As Irma pounded toward the Georgia coast, Furkids realized that homeless animals in the coastal cities such as Savannah were in trouble.  While people were fleeing the cities, homeless animals in shelters had nowhere to go. The shelter caregivers were distraught, knowing they’d be forced to euthanize the animals in their care rather than leaving them to be trapped, drowned or killed by surging waters and hurricane-force winds.  Furkids put out urgent calls for volunteer pilots and drivers to rescue these cats and move them to safety in Atlanta.  Stuart Kenney is one who answered.

“It was my day off, the weather was still beautiful, and I was ready to help,” Kenney says.  On September 11, Kenney climbed into his personal Cessna 182 in Atlanta and flew to Statesboro, Ga., where he picked up 34 homeless cats from the Savannah area.  Volunteers had driven the animals to Statesboro, where it was quicker for a small plane to land and take off than at a larger airport such as Savannah or Brunswick.  Kenney initially thought he was picking up 22 cats, but when he landed at the strip in Statesboro, he found volunteers with 34 cat cages.

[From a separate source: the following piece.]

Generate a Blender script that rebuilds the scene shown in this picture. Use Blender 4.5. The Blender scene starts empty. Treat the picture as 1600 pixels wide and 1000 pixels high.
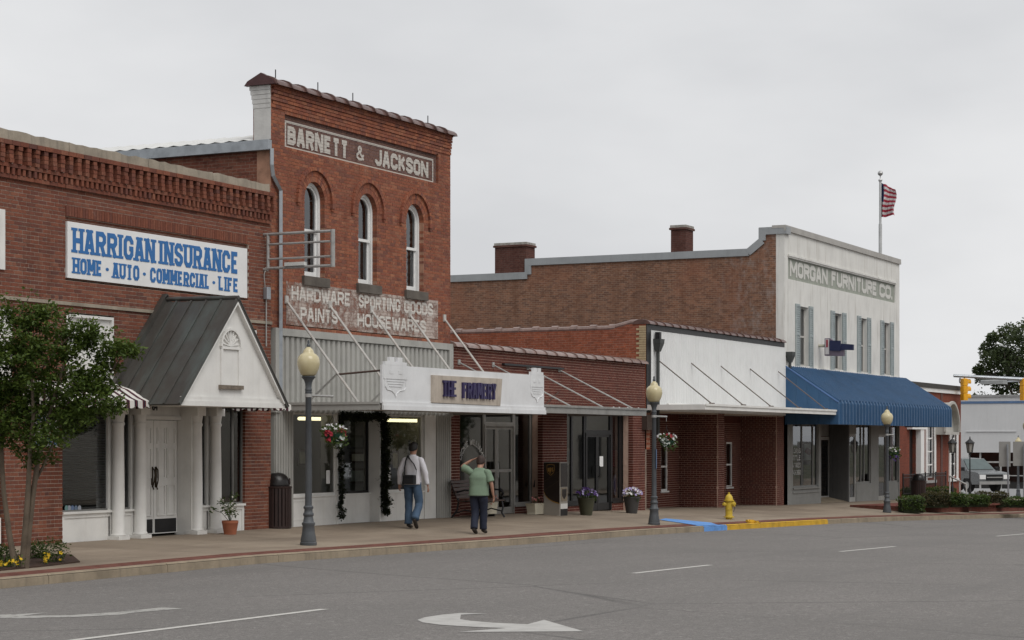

“I wasn’t sure we could fit all of them in the plane,” Kenney says.  “But I knew the cats who were left behind would be euthanized, so we found a way to stack them like dominoes and make room for every one.”    

During the flight, one of the cats escaped from its carrier and made its way to the cockpit, where it stood on the window ledge at Kenney’s left shoulder.  “I really didn’t want to move the cat, not knowing its temperament.  But when I needed to reach the controls, I had no choice,” he recalls.  “With a little bit of nervousness, I lifted the cat and sat him in the co-pilot seat.  He stayed there calmly through the rest of the flight.”

Kenney’s volunteer efforts, combined with two other volunteer pilots and a van driver, helped Furkids save the lives of 120 cats who likely would be dead today.  It was his first volunteer flight since he bought his plane a year ago.

Furkids took in animals from Effingham Animal Control, Okefenokee Humane Society, Long County Animal Control,  Animal Refuge Foundation of Wayne County,  Liberty County Animal Control and  Fort Stewart Military Animal Control. Some of the volunteers faced danger themselves as the storm approached, yet they all put animals first.

“Furkids is so grateful to Stuart Kenney and all of the volunteers and staff who took part in this massive rescue.  This rescue of 120 cats and dogs was heroic by any standards, and many of the animal control staff members or volunteers in danger zones rarely see rescue organizations coming to save their animals,” says Furkids CEO Samantha Shelton. “It took many dozens of brave people in the hurricane zones and Atlanta to see these animals through to safety.”  It brought such great joy and hope to so many volunteers and shelter workers to see rescuers taking endangered animals to good homes in Atlanta.”